Objective >> Tally every line of the material that includes "Python", then give the tally and nothing else.

+++ Material +++

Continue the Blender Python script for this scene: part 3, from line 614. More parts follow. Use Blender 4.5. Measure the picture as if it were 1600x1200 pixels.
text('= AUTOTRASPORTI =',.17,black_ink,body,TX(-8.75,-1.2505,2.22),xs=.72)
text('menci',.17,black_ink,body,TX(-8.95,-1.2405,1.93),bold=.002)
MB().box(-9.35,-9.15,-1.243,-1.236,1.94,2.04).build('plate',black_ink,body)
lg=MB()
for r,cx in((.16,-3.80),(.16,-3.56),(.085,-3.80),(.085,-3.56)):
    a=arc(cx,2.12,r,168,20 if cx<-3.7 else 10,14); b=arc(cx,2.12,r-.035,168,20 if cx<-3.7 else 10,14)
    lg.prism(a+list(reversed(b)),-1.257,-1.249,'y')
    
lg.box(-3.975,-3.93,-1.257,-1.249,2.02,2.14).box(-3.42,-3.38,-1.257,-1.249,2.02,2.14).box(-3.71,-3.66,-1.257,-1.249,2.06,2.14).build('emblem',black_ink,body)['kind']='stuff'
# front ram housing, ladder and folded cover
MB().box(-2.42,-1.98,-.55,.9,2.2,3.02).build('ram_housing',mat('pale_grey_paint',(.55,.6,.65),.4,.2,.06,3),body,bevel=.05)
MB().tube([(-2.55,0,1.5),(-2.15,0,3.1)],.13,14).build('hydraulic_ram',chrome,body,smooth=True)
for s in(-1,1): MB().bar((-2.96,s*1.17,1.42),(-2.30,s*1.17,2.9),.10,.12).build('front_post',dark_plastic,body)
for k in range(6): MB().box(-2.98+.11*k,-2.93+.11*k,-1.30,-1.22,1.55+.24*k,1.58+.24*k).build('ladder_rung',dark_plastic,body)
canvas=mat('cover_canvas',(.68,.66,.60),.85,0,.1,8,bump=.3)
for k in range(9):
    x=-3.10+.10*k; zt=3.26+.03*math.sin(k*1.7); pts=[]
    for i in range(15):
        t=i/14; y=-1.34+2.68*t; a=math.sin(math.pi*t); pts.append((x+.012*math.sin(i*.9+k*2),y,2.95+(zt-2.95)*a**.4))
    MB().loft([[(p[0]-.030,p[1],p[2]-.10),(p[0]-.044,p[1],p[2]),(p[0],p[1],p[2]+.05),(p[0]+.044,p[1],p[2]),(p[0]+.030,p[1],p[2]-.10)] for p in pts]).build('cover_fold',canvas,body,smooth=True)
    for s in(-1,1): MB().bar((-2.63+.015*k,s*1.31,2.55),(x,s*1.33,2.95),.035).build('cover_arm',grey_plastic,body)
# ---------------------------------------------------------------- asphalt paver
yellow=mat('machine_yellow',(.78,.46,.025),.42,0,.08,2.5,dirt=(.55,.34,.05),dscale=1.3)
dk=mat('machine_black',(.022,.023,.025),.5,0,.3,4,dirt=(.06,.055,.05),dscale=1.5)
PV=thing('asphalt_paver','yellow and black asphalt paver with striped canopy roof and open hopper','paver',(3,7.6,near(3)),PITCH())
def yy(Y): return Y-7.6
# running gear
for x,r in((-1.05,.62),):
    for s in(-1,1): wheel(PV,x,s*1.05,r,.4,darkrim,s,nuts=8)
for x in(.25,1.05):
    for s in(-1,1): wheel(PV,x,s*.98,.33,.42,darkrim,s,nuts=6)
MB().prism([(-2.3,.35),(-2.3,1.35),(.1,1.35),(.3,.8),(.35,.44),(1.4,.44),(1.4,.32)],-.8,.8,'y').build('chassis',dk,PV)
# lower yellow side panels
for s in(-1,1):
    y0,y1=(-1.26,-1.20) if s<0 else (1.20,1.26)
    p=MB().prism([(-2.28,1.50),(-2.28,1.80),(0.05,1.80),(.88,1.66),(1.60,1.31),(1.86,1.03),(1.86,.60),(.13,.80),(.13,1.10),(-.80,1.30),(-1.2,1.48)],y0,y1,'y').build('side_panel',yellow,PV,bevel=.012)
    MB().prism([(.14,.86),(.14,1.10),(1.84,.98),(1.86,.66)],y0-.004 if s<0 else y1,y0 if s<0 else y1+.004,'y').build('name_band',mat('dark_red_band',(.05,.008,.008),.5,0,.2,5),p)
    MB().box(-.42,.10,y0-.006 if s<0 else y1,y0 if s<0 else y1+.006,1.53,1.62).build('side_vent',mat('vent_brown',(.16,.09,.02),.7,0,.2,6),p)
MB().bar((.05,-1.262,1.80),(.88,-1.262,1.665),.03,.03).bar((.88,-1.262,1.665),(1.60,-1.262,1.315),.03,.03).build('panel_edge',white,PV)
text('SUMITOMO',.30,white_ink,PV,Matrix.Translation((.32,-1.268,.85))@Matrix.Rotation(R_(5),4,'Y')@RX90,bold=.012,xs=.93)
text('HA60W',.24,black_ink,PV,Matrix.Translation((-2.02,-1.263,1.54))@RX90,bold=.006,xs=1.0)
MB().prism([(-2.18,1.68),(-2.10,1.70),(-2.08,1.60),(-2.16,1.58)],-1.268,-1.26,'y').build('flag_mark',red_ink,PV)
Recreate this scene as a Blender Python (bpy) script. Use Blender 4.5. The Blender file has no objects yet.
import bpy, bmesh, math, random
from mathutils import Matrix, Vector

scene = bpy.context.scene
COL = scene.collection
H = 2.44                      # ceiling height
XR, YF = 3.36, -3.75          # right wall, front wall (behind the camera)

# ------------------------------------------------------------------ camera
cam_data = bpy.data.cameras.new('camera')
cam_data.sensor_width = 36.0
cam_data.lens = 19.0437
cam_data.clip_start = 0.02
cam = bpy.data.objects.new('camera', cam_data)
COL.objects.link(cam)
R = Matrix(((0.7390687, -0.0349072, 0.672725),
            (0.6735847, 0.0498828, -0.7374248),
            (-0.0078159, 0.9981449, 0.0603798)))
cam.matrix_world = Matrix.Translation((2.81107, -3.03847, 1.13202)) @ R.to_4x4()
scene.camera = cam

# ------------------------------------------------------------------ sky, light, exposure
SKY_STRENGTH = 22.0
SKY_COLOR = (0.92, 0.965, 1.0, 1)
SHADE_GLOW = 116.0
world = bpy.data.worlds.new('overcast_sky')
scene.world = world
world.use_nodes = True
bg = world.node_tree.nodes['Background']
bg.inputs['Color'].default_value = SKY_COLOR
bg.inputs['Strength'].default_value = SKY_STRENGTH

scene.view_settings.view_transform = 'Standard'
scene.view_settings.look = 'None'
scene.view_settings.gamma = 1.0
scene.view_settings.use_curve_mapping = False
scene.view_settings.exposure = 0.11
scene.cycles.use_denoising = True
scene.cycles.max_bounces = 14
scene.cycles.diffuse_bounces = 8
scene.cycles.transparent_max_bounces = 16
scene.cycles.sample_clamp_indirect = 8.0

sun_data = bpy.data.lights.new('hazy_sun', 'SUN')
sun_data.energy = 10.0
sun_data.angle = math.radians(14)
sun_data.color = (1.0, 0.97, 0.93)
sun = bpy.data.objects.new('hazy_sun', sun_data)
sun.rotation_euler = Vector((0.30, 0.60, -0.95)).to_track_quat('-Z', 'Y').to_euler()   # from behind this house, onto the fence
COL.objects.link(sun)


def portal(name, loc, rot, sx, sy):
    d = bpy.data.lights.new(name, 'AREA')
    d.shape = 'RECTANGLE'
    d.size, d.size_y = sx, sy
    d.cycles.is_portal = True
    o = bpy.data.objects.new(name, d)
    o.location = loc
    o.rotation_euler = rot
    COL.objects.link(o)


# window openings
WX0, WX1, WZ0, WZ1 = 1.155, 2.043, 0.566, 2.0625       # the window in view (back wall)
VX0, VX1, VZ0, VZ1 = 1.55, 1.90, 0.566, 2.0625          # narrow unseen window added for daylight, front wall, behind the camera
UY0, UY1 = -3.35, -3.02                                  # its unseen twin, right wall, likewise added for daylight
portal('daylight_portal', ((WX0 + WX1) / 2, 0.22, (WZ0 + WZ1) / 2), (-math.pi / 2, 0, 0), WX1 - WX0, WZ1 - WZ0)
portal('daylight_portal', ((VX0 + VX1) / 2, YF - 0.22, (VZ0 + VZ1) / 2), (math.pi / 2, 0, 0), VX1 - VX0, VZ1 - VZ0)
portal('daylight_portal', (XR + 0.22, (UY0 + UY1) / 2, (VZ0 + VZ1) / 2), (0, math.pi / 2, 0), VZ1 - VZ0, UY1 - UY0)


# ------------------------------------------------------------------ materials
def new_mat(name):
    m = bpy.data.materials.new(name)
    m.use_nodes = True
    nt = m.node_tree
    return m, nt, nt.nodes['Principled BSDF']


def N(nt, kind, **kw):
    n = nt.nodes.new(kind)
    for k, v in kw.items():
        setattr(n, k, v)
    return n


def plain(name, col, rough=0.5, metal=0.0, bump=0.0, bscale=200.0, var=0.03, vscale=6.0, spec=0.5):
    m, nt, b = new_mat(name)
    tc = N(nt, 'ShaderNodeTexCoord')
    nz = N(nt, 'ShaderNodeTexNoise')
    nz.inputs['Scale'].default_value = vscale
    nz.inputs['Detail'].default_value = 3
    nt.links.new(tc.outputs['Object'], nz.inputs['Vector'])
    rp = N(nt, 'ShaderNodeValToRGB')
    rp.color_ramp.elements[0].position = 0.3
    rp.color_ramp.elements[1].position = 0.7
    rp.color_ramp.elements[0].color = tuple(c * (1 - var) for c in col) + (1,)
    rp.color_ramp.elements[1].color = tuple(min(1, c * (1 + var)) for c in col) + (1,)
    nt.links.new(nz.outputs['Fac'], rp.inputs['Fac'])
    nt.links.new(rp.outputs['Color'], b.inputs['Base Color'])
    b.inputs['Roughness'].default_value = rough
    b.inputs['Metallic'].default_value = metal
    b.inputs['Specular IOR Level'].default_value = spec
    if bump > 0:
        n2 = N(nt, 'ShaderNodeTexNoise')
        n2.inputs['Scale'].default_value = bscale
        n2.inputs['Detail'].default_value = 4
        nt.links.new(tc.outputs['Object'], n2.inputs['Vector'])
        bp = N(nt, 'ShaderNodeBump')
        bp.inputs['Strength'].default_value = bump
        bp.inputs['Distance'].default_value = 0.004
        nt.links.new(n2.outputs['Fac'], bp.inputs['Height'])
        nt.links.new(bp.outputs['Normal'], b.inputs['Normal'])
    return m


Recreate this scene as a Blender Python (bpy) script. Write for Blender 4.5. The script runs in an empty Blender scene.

+++

Answer to this task >> 3